| The request |
Could every line of the data be printed exactly as it reads?

| Supplied data |
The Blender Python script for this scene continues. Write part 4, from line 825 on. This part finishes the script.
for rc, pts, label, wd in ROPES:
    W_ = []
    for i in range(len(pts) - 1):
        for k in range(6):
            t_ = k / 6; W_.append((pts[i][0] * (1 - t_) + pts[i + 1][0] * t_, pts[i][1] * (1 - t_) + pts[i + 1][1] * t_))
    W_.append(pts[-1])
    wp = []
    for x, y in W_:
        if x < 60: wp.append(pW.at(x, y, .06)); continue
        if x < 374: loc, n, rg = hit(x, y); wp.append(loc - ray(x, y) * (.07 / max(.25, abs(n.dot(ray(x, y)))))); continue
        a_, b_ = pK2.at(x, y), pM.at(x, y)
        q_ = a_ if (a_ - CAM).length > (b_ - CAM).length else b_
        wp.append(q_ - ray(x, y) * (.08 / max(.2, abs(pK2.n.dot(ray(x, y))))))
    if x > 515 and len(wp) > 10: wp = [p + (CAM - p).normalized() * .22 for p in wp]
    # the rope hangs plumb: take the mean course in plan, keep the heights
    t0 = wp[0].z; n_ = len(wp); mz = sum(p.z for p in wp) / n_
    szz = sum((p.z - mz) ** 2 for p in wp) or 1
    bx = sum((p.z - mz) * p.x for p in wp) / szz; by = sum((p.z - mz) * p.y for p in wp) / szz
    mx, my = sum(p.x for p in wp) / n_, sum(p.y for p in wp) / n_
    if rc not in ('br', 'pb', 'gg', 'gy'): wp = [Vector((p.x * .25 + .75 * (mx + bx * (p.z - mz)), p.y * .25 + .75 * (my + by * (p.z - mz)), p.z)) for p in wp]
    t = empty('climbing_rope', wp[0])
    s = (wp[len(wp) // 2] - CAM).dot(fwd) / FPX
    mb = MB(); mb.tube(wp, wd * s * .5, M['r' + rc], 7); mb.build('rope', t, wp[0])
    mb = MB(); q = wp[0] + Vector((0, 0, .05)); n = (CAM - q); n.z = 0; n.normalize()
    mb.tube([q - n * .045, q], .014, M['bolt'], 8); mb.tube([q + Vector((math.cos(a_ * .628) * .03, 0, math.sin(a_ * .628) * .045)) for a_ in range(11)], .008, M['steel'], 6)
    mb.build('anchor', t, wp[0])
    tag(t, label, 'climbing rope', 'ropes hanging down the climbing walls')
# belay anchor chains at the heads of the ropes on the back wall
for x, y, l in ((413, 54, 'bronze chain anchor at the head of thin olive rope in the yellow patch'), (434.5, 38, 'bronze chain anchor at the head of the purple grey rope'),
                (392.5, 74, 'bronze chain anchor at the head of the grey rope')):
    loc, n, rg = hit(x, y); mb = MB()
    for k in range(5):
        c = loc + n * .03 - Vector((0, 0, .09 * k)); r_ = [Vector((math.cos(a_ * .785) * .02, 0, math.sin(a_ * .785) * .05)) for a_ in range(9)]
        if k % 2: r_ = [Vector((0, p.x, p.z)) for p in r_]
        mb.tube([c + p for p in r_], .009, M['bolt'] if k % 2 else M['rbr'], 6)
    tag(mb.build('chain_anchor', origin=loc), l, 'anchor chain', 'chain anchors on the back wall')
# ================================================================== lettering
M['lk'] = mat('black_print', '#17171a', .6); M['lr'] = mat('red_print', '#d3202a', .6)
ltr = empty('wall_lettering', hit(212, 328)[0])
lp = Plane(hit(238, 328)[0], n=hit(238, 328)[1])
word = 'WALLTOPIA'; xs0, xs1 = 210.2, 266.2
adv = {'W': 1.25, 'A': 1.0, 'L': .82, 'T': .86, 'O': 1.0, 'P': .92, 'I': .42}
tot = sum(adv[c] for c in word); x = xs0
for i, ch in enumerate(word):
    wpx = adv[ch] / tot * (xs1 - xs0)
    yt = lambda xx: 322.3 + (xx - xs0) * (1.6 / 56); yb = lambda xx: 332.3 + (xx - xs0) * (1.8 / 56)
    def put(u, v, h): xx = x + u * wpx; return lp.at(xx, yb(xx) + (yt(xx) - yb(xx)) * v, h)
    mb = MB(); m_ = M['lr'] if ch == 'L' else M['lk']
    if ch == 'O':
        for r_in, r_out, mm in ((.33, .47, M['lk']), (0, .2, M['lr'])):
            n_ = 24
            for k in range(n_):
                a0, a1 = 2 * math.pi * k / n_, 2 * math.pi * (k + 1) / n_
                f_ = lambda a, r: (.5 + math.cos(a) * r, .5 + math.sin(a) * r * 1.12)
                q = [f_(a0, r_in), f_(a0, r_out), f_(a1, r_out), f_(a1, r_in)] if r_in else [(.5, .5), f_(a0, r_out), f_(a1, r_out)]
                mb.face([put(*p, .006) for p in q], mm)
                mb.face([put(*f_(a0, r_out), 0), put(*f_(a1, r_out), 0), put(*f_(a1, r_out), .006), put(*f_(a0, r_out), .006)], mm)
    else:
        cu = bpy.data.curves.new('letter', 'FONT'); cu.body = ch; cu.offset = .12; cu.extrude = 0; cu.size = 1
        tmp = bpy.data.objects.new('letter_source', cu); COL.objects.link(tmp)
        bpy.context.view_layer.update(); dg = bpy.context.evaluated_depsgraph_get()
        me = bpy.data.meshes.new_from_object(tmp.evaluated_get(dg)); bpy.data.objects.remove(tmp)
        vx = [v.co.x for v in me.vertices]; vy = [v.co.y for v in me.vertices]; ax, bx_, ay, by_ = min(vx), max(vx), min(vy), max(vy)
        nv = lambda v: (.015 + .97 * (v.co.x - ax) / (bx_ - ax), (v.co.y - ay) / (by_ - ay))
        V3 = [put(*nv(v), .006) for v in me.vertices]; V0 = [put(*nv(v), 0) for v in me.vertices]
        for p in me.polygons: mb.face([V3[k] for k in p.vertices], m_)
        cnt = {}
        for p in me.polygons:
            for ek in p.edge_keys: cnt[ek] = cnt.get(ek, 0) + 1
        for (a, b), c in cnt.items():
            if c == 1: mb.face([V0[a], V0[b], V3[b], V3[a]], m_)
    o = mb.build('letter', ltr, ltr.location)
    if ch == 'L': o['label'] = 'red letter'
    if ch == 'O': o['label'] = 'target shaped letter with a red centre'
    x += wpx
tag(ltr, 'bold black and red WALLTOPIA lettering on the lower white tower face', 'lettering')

| Full solution |
The Blender Python script for this scene continues. Write part 4, from line 825 on. This part finishes the script.
for rc, pts, label, wd in ROPES:
    W_ = []
    for i in range(len(pts) - 1):
        for k in range(6):
            t_ = k / 6; W_.append((pts[i][0] * (1 - t_) + pts[i + 1][0] * t_, pts[i][1] * (1 - t_) + pts[i + 1][1] * t_))
    W_.append(pts[-1])
    wp = []
    for x, y in W_:
        if x < 60: wp.append(pW.at(x, y, .06)); continue
        if x < 374: loc, n, rg = hit(x, y); wp.append(loc - ray(x, y) * (.07 / max(.25, abs(n.dot(ray(x, y)))))); continue
        a_, b_ = pK2.at(x, y), pM.at(x, y)
        q_ = a_ if (a_ - CAM).length > (b_ - CAM).length else b_
        wp.append(q_ - ray(x, y) * (.08 / max(.2, abs(pK2.n.dot(ray(x, y))))))
    if x > 515 and len(wp) > 10: wp = [p + (CAM - p).normalized() * .22 for p in wp]
    # the rope hangs plumb: take the mean course in plan, keep the heights
    t0 = wp[0].z; n_ = len(wp); mz = sum(p.z for p in wp) / n_
    szz = sum((p.z - mz) ** 2 for p in wp) or 1
    bx = sum((p.z - mz) * p.x for p in wp) / szz; by = sum((p.z - mz) * p.y for p in wp) / szz
    mx, my = sum(p.x for p in wp) / n_, sum(p.y for p in wp) / n_
    if rc not in ('br', 'pb', 'gg', 'gy'): wp = [Vector((p.x * .25 + .75 * (mx + bx * (p.z - mz)), p.y * .25 + .75 * (my + by * (p.z - mz)), p.z)) for p in wp]
    t = empty('climbing_rope', wp[0])
    s = (wp[len(wp) // 2] - CAM).dot(fwd) / FPX
    mb = MB(); mb.tube(wp, wd * s * .5, M['r' + rc], 7); mb.build('rope', t, wp[0])
    mb = MB(); q = wp[0] + Vector((0, 0, .05)); n = (CAM - q); n.z = 0; n.normalize()
    mb.tube([q - n * .045, q], .014, M['bolt'], 8); mb.tube([q + Vector((math.cos(a_ * .628) * .03, 0, math.sin(a_ * .628) * .045)) for a_ in range(11)], .008, M['steel'], 6)
    mb.build('anchor', t, wp[0])
    tag(t, label, 'climbing rope', 'ropes hanging down the climbing walls')
# belay anchor chains at the heads of the ropes on the back wall
for x, y, l in ((413, 54, 'bronze chain anchor at the head of thin olive rope in the yellow patch'), (434.5, 38, 'bronze chain anchor at the head of the purple grey rope'),
                (392.5, 74, 'bronze chain anchor at the head of the grey rope')):
    loc, n, rg = hit(x, y); mb = MB()
    for k in range(5):
        c = loc + n * .03 - Vector((0, 0, .09 * k)); r_ = [Vector((math.cos(a_ * .785) * .02, 0, math.sin(a_ * .785) * .05)) for a_ in range(9)]
        if k % 2: r_ = [Vector((0, p.x, p.z)) for p in r_]
        mb.tube([c + p for p in r_], .009, M['bolt'] if k % 2 else M['rbr'], 6)
    tag(mb.build('chain_anchor', origin=loc), l, 'anchor chain', 'chain anchors on the back wall')
# ================================================================== lettering
M['lk'] = mat('black_print', '#17171a', .6); M['lr'] = mat('red_print', '#d3202a', .6)
ltr = empty('wall_lettering', hit(212, 328)[0])
lp = Plane(hit(238, 328)[0], n=hit(238, 328)[1])
word = 'WALLTOPIA'; xs0, xs1 = 210.2, 266.2
adv = {'W': 1.25, 'A': 1.0, 'L': .82, 'T': .86, 'O': 1.0, 'P': .92, 'I': .42}
tot = sum(adv[c] for c in word); x = xs0
for i, ch in enumerate(word):
    wpx = adv[ch] / tot * (xs1 - xs0)
    yt = lambda xx: 322.3 + (xx - xs0) * (1.6 / 56); yb = lambda xx: 332.3 + (xx - xs0) * (1.8 / 56)
    def put(u, v, h): xx = x + u * wpx; return lp.at(xx, yb(xx) + (yt(xx) - yb(xx)) * v, h)
    mb = MB(); m_ = M['lr'] if ch == 'L' else M['lk']
    if ch == 'O':
        for r_in, r_out, mm in ((.33, .47, M['lk']), (0, .2, M['lr'])):
            n_ = 24
            for k in range(n_):
                a0, a1 = 2 * math.pi * k / n_, 2 * math.pi * (k + 1) / n_
                f_ = lambda a, r: (.5 + math.cos(a) * r, .5 + math.sin(a) * r * 1.12)
                q = [f_(a0, r_in), f_(a0, r_out), f_(a1, r_out), f_(a1, r_in)] if r_in else [(.5, .5), f_(a0, r_out), f_(a1, r_out)]
                mb.face([put(*p, .006) for p in q], mm)
                mb.face([put(*f_(a0, r_out), 0), put(*f_(a1, r_out), 0), put(*f_(a1, r_out), .006), put(*f_(a0, r_out), .006)], mm)
    else:
        cu = bpy.data.curves.new('letter', 'FONT'); cu.body = ch; cu.offset = .12; cu.extrude = 0; cu.size = 1
        tmp = bpy.data.objects.new('letter_source', cu); COL.objects.link(tmp)
        bpy.context.view_layer.update(); dg = bpy.context.evaluated_depsgraph_get()
        me = bpy.data.meshes.new_from_object(tmp.evaluated_get(dg)); bpy.data.objects.remove(tmp)
        vx = [v.co.x for v in me.vertices]; vy = [v.co.y for v in me.vertices]; ax, bx_, ay, by_ = min(vx), max(vx), min(vy), max(vy)
        nv = lambda v: (.015 + .97 * (v.co.x - ax) / (bx_ - ax), (v.co.y - ay) / (by_ - ay))
        V3 = [put(*nv(v), .006) for v in me.vertices]; V0 = [put(*nv(v), 0) for v in me.vertices]
        for p in me.polygons: mb.face([V3[k] for k in p.vertices], m_)
        cnt = {}
        for p in me.polygons:
            for ek in p.edge_keys: cnt[ek] = cnt.get(ek, 0) + 1
        for (a, b), c in cnt.items():
            if c == 1: mb.face([V0[a], V0[b], V3[b], V3[a]], m_)
    o = mb.build('letter', ltr, ltr.location)
    if ch == 'L': o['label'] = 'red letter'
    if ch == 'O': o['label'] = 'target shaped letter with a red centre'
    x += wpx
tag(ltr, 'bold black and red WALLTOPIA lettering on the lower white tower face', 'lettering')